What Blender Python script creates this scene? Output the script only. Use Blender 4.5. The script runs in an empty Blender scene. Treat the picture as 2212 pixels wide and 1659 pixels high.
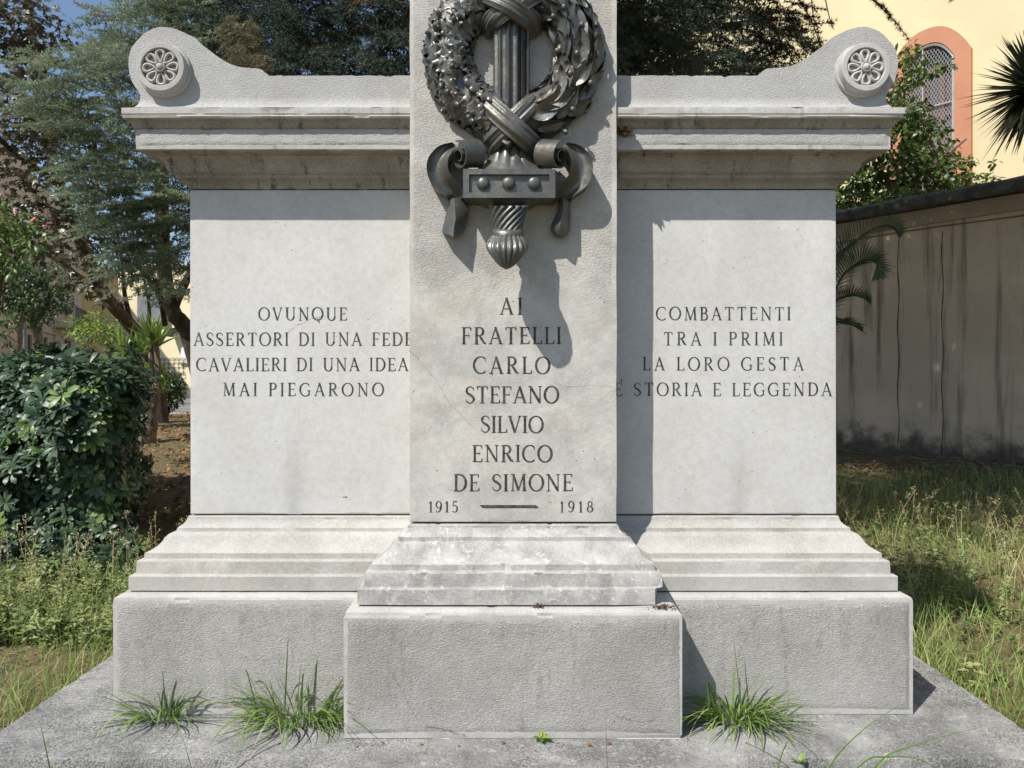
import bpy, bmesh, math, random
import numpy as np
from mathutils import Vector, Matrix, noise as mnoise

# ------------------------------------------------------------------ camera, world, sun, exposure
scene = bpy.context.scene
COL = scene.collection
F = 1664.0            # focal length in picture units (picture 2212 wide)
CX, CY, CZ = 1108.5, 829.5, 1.40
cam_data = bpy.data.cameras.new("camera")
cam = bpy.data.objects.new("camera", cam_data)
COL.objects.link(cam)
cam.location = (0, 0, CZ)
cam.rotation_euler = (math.radians(90), 0, 0)
cam_data.sensor_width = 36.0
cam_data.lens = 36.0 * F / 2212.0
cam_data.shift_x = -2.5 / 2212.0
cam_data.clip_start = 0.05
cam_data.clip_end = 2000
scene.camera = cam

SUN_EL = math.radians(50.9)
SX, SY = -0.665, -0.747          # horizontal direction towards the sun
world = bpy.data.worlds.new("World")
scene.world = world
world.use_nodes = True
wn = world.node_tree
wn.nodes.clear()
sky = wn.nodes.new("ShaderNodeTexSky")
sky.sky_type = 'NISHITA'
sky.sun_disc = False
sky.sun_elevation = SUN_EL
sky.sun_rotation = math.atan2(SX, SY)
sky.air_density = 1.0
sky.dust_density = 0.6
sky.ozone_density = 1.2
bg = wn.nodes.new("ShaderNodeBackground")
bg.inputs[1].default_value = 0.10
wo = wn.nodes.new("ShaderNodeOutputWorld")
wn.links.new(sky.outputs[0], bg.inputs[0])
wn.links.new(bg.outputs[0], wo.inputs[0])

sun_data = bpy.data.lights.new("sun", 'SUN')
sun_data.energy = 4.2
sun_data.angle = math.radians(0.5)
sun_data.color = (1.0, 0.955, 0.885)
sun = bpy.data.objects.new("sun", sun_data)
COL.objects.link(sun)
ce = math.cos(SUN_EL)
to_sun = Vector((SX * ce, SY * ce, math.sin(SUN_EL)))
sun.rotation_euler = to_sun.to_track_quat('Z', 'Y').to_euler()
sun.location = to_sun * 30

scene.view_settings.view_transform = 'Standard'
scene.view_settings.look = 'None'
scene.view_settings.exposure = 0.50
scene.view_settings.gamma = 1.0
scene.render.engine = 'CYCLES'
scene.cycles.max_bounces = 8
scene.cycles.transparent_max_bounces = 8

rnd = random.Random(11)
npr = np.random.default_rng(7)

# ------------------------------------------------------------------ helpers
def at(x, y, Y):
    """real-world point for a measured picture position at depth Y"""
    return Vector(((x - CX) * Y / F, Y, CZ - (y - CY) * Y / F))

def ground_z(Y):
    return min(max(Y - 3.0, 0.0) * 0.07, 0.77)

def tag(o, label=None, cat=None, group=None, kind=None):
    if label: o["label"] = label
    if cat: o["category"] = cat
    if group: o["group"] = group
    if kind: o["kind"] = kind
    return o

def thing(name, label, cat, loc=(0, 0, 0), group=None):
    o = bpy.data.objects.new(name, None)
    o.empty_display_size = 0.1
    o.location = loc
    COL.objects.link(o)
    return tag(o, label, cat, group)

def link(name, me, mats, parent=None):
    if not isinstance(mats, (list, tuple)):
        mats = [mats]
    for m in mats:
        me.materials.append(m)
    o = bpy.data.objects.new(name, me)
    COL.objects.link(o)
    if parent is not None:
        o.parent = parent
        o.matrix_parent_inverse = Matrix.Translation(-world_loc(parent))
    return o

def world_loc(o):
    v = Vector(o.location)
    p = o.parent
    while p is not None:
        if o.matrix_parent_inverse != Matrix.Identity(4):
            v = v + o.matrix_parent_inverse.translation
        v = v + Vector(p.location)
        o, p = p, p.parent
    return v

def smooth(me, ang=35):
    me.polygons.foreach_set("use_smooth", [True] * len(me.polygons))
    me.set_sharp_from_angle(angle=math.radians(ang))

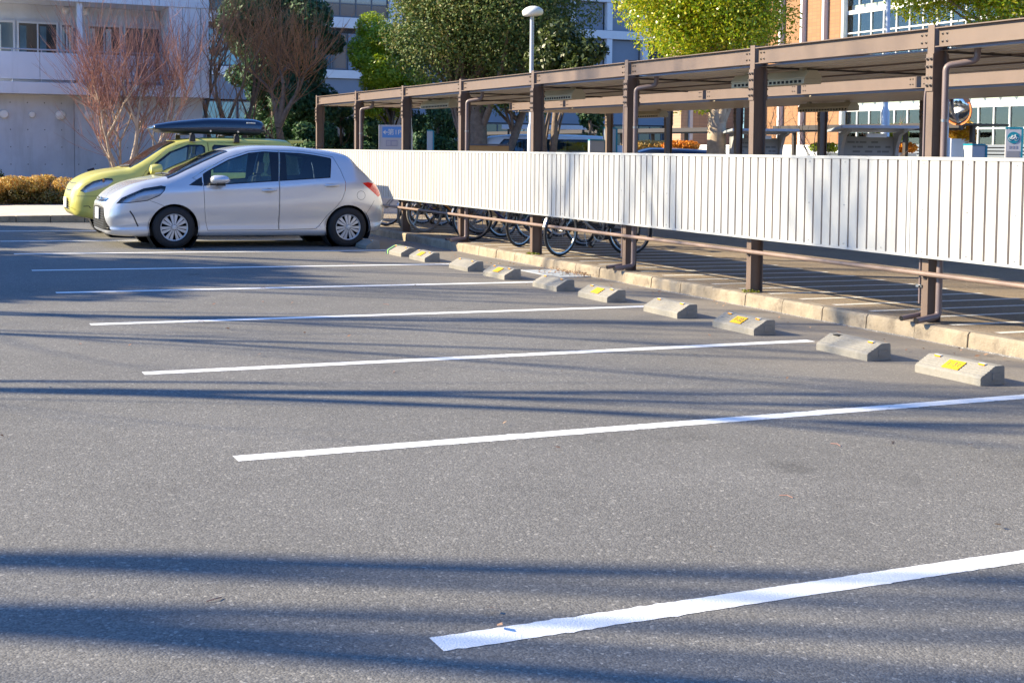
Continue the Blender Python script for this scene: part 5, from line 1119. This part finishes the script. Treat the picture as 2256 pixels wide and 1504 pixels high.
# white office block far behind the trees
o = (30, 80, 0); b = thing('office_building', 'white banded office building with dark glazing behind the trees', 'building', o)
X_['offw'] = mat('white_cladding', (.60, .61, .63), .6, var=.04); X_['offg'] = mat('blue_grey_cladding', (.17, .20, .25), .6, var=.08, vscale=.5); X_['offd'] = mat('dark_soffit', (.035, .035, .042), .7)
P_('core', [(14, 52, 80.6, 95, -.5, 17)], X_['offd'])
for (x0, x1, z0, z1) in ((14, 30, 9.4, 10.1), (14, 30, 6.05, 6.6), (14, 30, 13.2, 14.0), (30.02, 52, 9.55, 10.15), (30.02, 52, 12.2, 13)): P_('white_band', [(x0, x1, 80.0, 80.55, z0, z1)], X_['offw'], bev=.02)
P_('white_pier', [(22.6, 24.4, 80.1, 80.55, 10.12, 13.18)], X_['offw']); P_('white_pier', [(29.0, 30.0, 80.1, 80.55, 10.12, 13.18)], X_['offw'])
for x in (42.8, 45.85, 48.9, 40.0): P_('white_pier', [(x, x + .45, 80.05, 80.5, 5.3, 9.53)], X_['offw']); P_('white_pier', [(x, x + .45, 80.05, 80.5, 10.18, 12.18)], X_['offw'])
for x in (40.5, 43.3, 46.35): P_('recessed_panel', [(x, x + 2.4, 80.4, 80.58, 5.3, 9.5), (x, x + 2.4, 80.4, 80.58, 10.2, 12.15)], X_['offg'])
P_('recessed_panel', [(30.1, 40, 80.4, 80.58, 5.3, 9.5)], X_['offg'])
P_('grey_wall', [(14, 30, 80.2, 80.58, 4.5, 6.02), (30.02, 52, 80.2, 80.58, 3.3, 5.25)], X_['offg']); P_('grey_pier', [(26.15, 27.35, 80.3, 80.58, 6.65, 9.05)], X_['offg'])
def owin(x0, x1, z0, z1, m, nv, nh=()):
    fr_ = .07; bx = [(x0, x1, 80.35, 80.45, z1 - fr_, z1), (x0, x1, 80.35, 80.45, z0, z0 + fr_)] + [(x0 + (x1 - x0 - fr_) * i / nv, x0 + (x1 - x0 - fr_) * i / nv + fr_, 80.345, 80.45, z0 + fr_, z1 - fr_) for i in range(nv + 1)]
    f = P_('window', bx, X_['frame_g']); P_('pane', [(x0, x1, 80.40, 80.42, z0 + .01, z1 - .01)], m, f)
    for z in nh: P_('transom', [(x0 + fr_, x1 - fr_, 80.352, 80.44, z, z + fr_)], X_['frame_g'], f)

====

◆ Set exercise:
Retype each entry precisely. Skip images entirely.

◆ Exercise output:
What Blender Python script creates this scene? Output the script only. Use Blender 4.5. The script runs in an empty Blender scene. Treat the picture as 2212 pixels wide and 1659 pixels high.
import bpy, bmesh, math, random
import numpy as np
from mathutils import Vector, Matrix, noise as mnoise

# ------------------------------------------------------------------ camera, world, sun, exposure
scene = bpy.context.scene
COL = scene.collection
F = 1664.0            # focal length in picture units (picture 2212 wide)
CX, CY, CZ = 1108.5, 829.5, 1.40
cam_data = bpy.data.cameras.new("camera")
cam = bpy.data.objects.new("camera", cam_data)
COL.objects.link(cam)
cam.location = (0, 0, CZ)
cam.rotation_euler = (math.radians(90), 0, 0)
cam_data.sensor_width = 36.0
cam_data.lens = 36.0 * F / 2212.0
cam_data.shift_x = -2.5 / 2212.0
cam_data.clip_start = 0.05
cam_data.clip_end = 2000
scene.camera = cam

SUN_EL = math.radians(50.9)
SX, SY = -0.665, -0.747          # horizontal direction towards the sun
world = bpy.data.worlds.new("World")
scene.world = world
world.use_nodes = True
wn = world.node_tree
wn.nodes.clear()
sky = wn.nodes.new("ShaderNodeTexSky")
sky.sky_type = 'NISHITA'
sky.sun_disc = False
sky.sun_elevation = SUN_EL
sky.sun_rotation = math.atan2(SX, SY)
sky.air_density = 1.0
sky.dust_density = 0.6
sky.ozone_density = 1.2
bg = wn.nodes.new("ShaderNodeBackground")
bg.inputs[1].default_value = 0.10
wo = wn.nodes.new("ShaderNodeOutputWorld")
wn.links.new(sky.outputs[0], bg.inputs[0])
wn.links.new(bg.outputs[0], wo.inputs[0])

sun_data = bpy.data.lights.new("sun", 'SUN')
sun_data.energy = 4.2
sun_data.angle = math.radians(0.5)
sun_data.color = (1.0, 0.955, 0.885)
sun = bpy.data.objects.new("sun", sun_data)
COL.objects.link(sun)
ce = math.cos(SUN_EL)
to_sun = Vector((SX * ce, SY * ce, math.sin(SUN_EL)))
sun.rotation_euler = to_sun.to_track_quat('Z', 'Y').to_euler()
sun.location = to_sun * 30

scene.view_settings.view_transform = 'Standard'
scene.view_settings.look = 'None'
scene.view_settings.exposure = 0.50
scene.view_settings.gamma = 1.0
scene.render.engine = 'CYCLES'
scene.cycles.max_bounces = 8
scene.cycles.transparent_max_bounces = 8

rnd = random.Random(11)
npr = np.random.default_rng(7)

# ------------------------------------------------------------------ helpers
def at(x, y, Y):
    """real-world point for a measured picture position at depth Y"""
    return Vector(((x - CX) * Y / F, Y, CZ - (y - CY) * Y / F))

def ground_z(Y):
    return min(max(Y - 3.0, 0.0) * 0.07, 0.77)

def tag(o, label=None, cat=None, group=None, kind=None):
    if label: o["label"] = label
    if cat: o["category"] = cat
    if group: o["group"] = group
    if kind: o["kind"] = kind
    return o

def thing(name, label, cat, loc=(0, 0, 0), group=None):
    o = bpy.data.objects.new(name, None)
    o.empty_display_size = 0.1
    o.location = loc
    COL.objects.link(o)
    return tag(o, label, cat, group)

def link(name, me, mats, parent=None):
    if not isinstance(mats, (list, tuple)):
        mats = [mats]
    for m in mats:
        me.materials.append(m)
    o = bpy.data.objects.new(name, me)
    COL.objects.link(o)
    if parent is not None:
        o.parent = parent
        o.matrix_parent_inverse = Matrix.Translation(-world_loc(parent))
    return o

def world_loc(o):
    v = Vector(o.location)
    p = o.parent
    while p is not None:
        if o.matrix_parent_inverse != Matrix.Identity(4):
            v = v + o.matrix_parent_inverse.translation
        v = v + Vector(p.location)
        o, p = p, p.parent
    return v

def smooth(me, ang=35):
    me.polygons.foreach_set("use_smooth", [True] * len(me.polygons))
    me.set_sharp_from_angle(angle=math.radians(ang))

Continue the Blender Python script for this scene: part 5, from line 1119. This part finishes the script. Treat the picture as 2256 pixels wide and 1504 pixels high.
# white office block far behind the trees
o = (30, 80, 0); b = thing('office_building', 'white banded office building with dark glazing behind the trees', 'building', o)
X_['offw'] = mat('white_cladding', (.60, .61, .63), .6, var=.04); X_['offg'] = mat('blue_grey_cladding', (.17, .20, .25), .6, var=.08, vscale=.5); X_['offd'] = mat('dark_soffit', (.035, .035, .042), .7)
P_('core', [(14, 52, 80.6, 95, -.5, 17)], X_['offd'])
for (x0, x1, z0, z1) in ((14, 30, 9.4, 10.1), (14, 30, 6.05, 6.6), (14, 30, 13.2, 14.0), (30.02, 52, 9.55, 10.15), (30.02, 52, 12.2, 13)): P_('white_band', [(x0, x1, 80.0, 80.55, z0, z1)], X_['offw'], bev=.02)
P_('white_pier', [(22.6, 24.4, 80.1, 80.55, 10.12, 13.18)], X_['offw']); P_('white_pier', [(29.0, 30.0, 80.1, 80.55, 10.12, 13.18)], X_['offw'])
for x in (42.8, 45.85, 48.9, 40.0): P_('white_pier', [(x, x + .45, 80.05, 80.5, 5.3, 9.53)], X_['offw']); P_('white_pier', [(x, x + .45, 80.05, 80.5, 10.18, 12.18)], X_['offw'])
for x in (40.5, 43.3, 46.35): P_('recessed_panel', [(x, x + 2.4, 80.4, 80.58, 5.3, 9.5), (x, x + 2.4, 80.4, 80.58, 10.2, 12.15)], X_['offg'])
P_('recessed_panel', [(30.1, 40, 80.4, 80.58, 5.3, 9.5)], X_['offg'])
P_('grey_wall', [(14, 30, 80.2, 80.58, 4.5, 6.02), (30.02, 52, 80.2, 80.58, 3.3, 5.25)], X_['offg']); P_('grey_pier', [(26.15, 27.35, 80.3, 80.58, 6.65, 9.05)], X_['offg'])
def owin(x0, x1, z0, z1, m, nv, nh=()):
    fr_ = .07; bx = [(x0, x1, 80.35, 80.45, z1 - fr_, z1), (x0, x1, 80.35, 80.45, z0, z0 + fr_)] + [(x0 + (x1 - x0 - fr_) * i / nv, x0 + (x1 - x0 - fr_) * i / nv + fr_, 80.345, 80.45, z0 + fr_, z1 - fr_) for i in range(nv + 1)]
    f = P_('window', bx, X_['frame_g']); P_('pane', [(x0, x1, 80.40, 80.42, z0 + .01, z1 - .01)], m, f)
    for z in nh: P_('transom', [(x0 + fr_, x1 - fr_, 80.352, 80.44, z, z + fr_)], X_['frame_g'], f)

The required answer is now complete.